Суть современного подхода к "перемонтажу" отношений либерального государства и общества состоит в рациональной переоценке этатистских функций. Большинство экспертов полагает, что либеральная демократия должна продолжать защищать рабочих и служащих вне зависимости от партийно-политической конъюнктуры. Теоретики по-прежнему оставляют за государством приоритет в поддержании демократических ценностей и отводят ему активную роль в проведении социально-экономических программ и макроэкономическом планировании. Но под вопрос — и серьезно — поставлен сам административный процесс как не соответствующий уровню рациональности конца XX – начала XXI в.

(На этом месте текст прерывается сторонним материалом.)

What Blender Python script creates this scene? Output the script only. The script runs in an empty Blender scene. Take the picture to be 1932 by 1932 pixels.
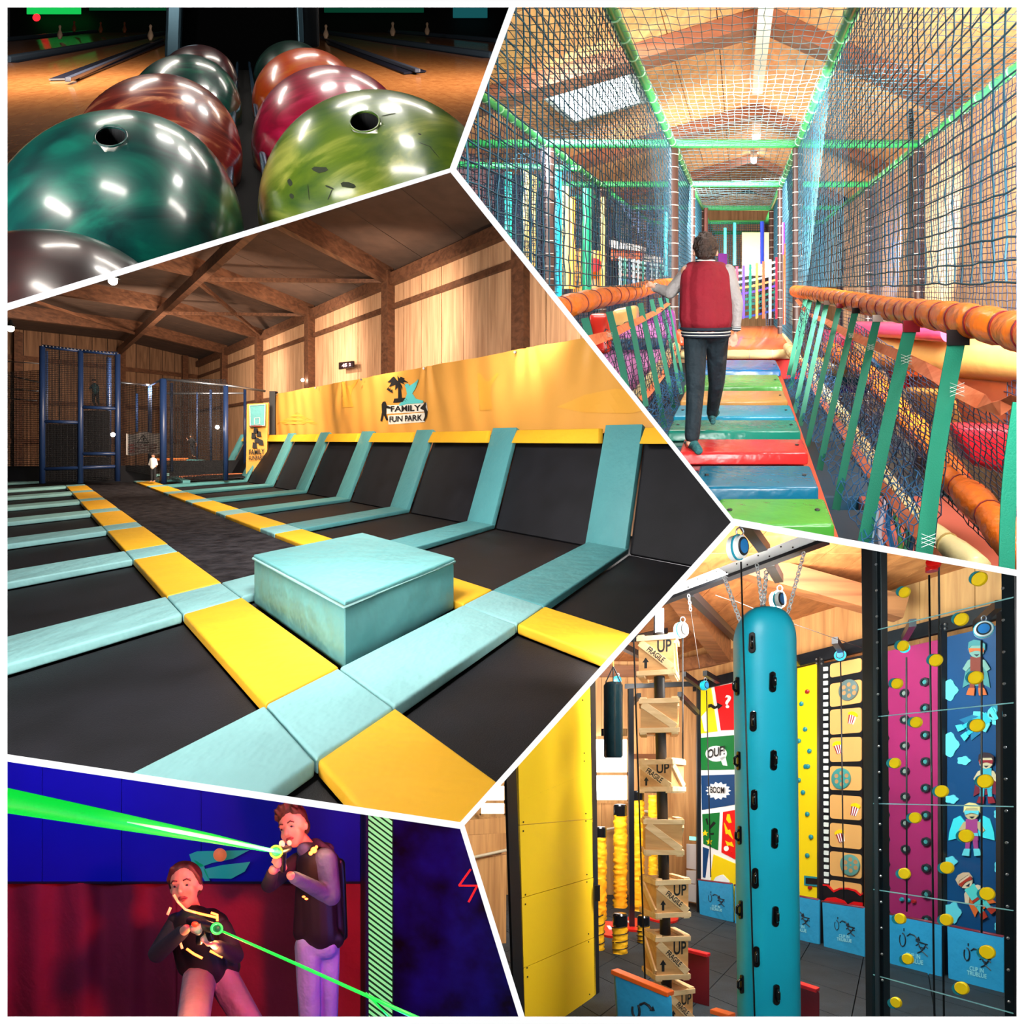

Речь идет, не больше не меньше, как об определении (моделировании) нового баланса власти в обществе. Роль государства, естественно, не ставится под сомнение, напротив, на него наряду с прежней функцией зашиты большинства (на конкретном производстве, в отрасли, в обществе в целом), возлагается ответственность за соблюдение специфических интересов меньшинств, не всегда совпадающих с жестко сформулированным общим интересом. Государство должно отныне переориентироваться на менее формальные модели решения конфликтных вопросов, в том числе на альтернативные колдоговорам пути гармонизации интересов труда и бизнеса[78].

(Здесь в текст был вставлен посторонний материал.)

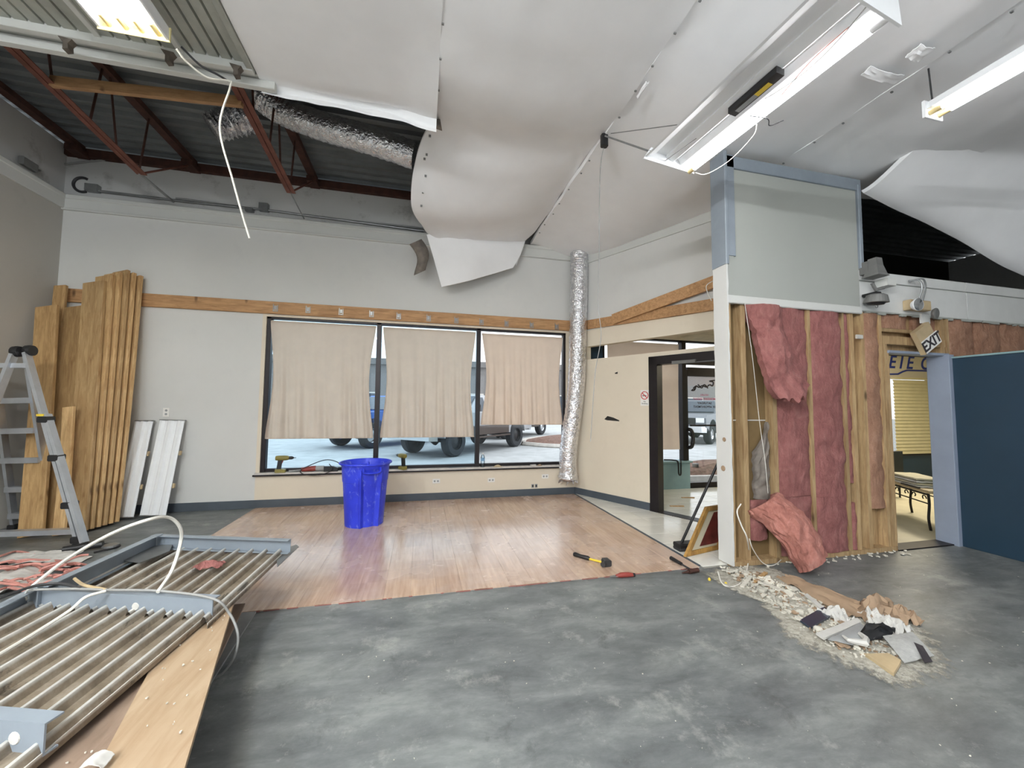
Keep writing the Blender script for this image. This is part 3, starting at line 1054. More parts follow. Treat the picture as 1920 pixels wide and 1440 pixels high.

Стало очевидным, что глобализация рыночной конкуренции обязательно востребует соответствующую оптимизацию форм политического и корпоративного управления. Если государство берет на себя защиту национального бизнеса от конкурентного прессинга (тоже далеко не всегда добросовестного) на внутреннем и особенно на внешних рынках, в том числе путем целевого субсидирования корпораций, то последние взамен могли бы пойти на некоторые формы совместного с трудящимися управления на всех корпоративных уровнях (партисипаторный менеджмент). Более того, государство даже вправе требовать этого, если сочтет нужным. Такое разделение корпоративной власти и доходов пользовалось бы прямым покровительством со стороны государства, которому уже не нужно было бы впустую растрачивать ресурсы на посредничество в конфликтах. Подобную модель, как считает Куттнер, можно было бы назвать новой культурой взаимоотношений труда и менеджмента. К тому же прямо на глазах формируется новый тип трудящегося, который теперь заинтересован не только в гарантиях сохранения рабочего места и стабильных доходах, но и в ясной перспективе продвижения по служебной и профессиональной лестнице, да и сам менеджмент нуждается прежде всего в высококвалифицированном труде и гибких рабочих местах. И в этом смысле индустриальная ситуация требует реструктурирования, которое невозможно осуществить без поддержки, особенно финансовой, государства.
Поскольку, как полагают эксперты в области управления, государству впредь предстоит выступать в качестве основного спонсора и гаранта общего повышения образовательного и квалификационного статуса нации в глобальном хозяйстве, ему также надлежит взять в свои руки теоретическую разработку модели и внедрение нового типа социальных контрактов, их унификацию по секторам экономики и в непроизводственной сфере. Это вполне укладывается в рамки либеральных представлений о максимизации выгоды. Корпорации еще не готовы к риску массированных инвестиций в общенациональные проекты, прежде всего в те, которые обещают отдачу лишь в некотором будущем. Значит, только государство способно поощрить профсоюзы и трудящихся (а их с каждым годом становится все больше и больше) согласиться с бенефициями, особенно отложенными по времени, иного характера, нежели просто высокая зарплата. Долгосрочные гарантии рабочих мест при реструктурировании отрасли, переподготовка, защита от иностранной конкуренции в потенциале также способны освободить экономику от излишнего инфляционного давления. Постоянная балансировка, ожесточенный "торг" между безработицей и инфляцией, вопреки мнениям некоторых правительственных экономистов из стран СНГ, вовсе не являются жестким императивом рыночной экономики. Только в экономиках по типу "laissez-faire" (что мы сейчас и наблюдаем в постсоветских хозяйствах) низкая безработица дает рабочим возможность (в рамках колдоговоров) требовать роста зарплаты сверх реального роста производительности. Власти, в свою очередь, вынуждены удерживать рост денежной массы и общественно необходимые расходы на низком уровне. Потому-то либералы-институционалисты и вменяют в прямую задачу государственного управления (в новом режиме регулирования) разработку и распространение более конструктивного института социальных договоров (контрактов).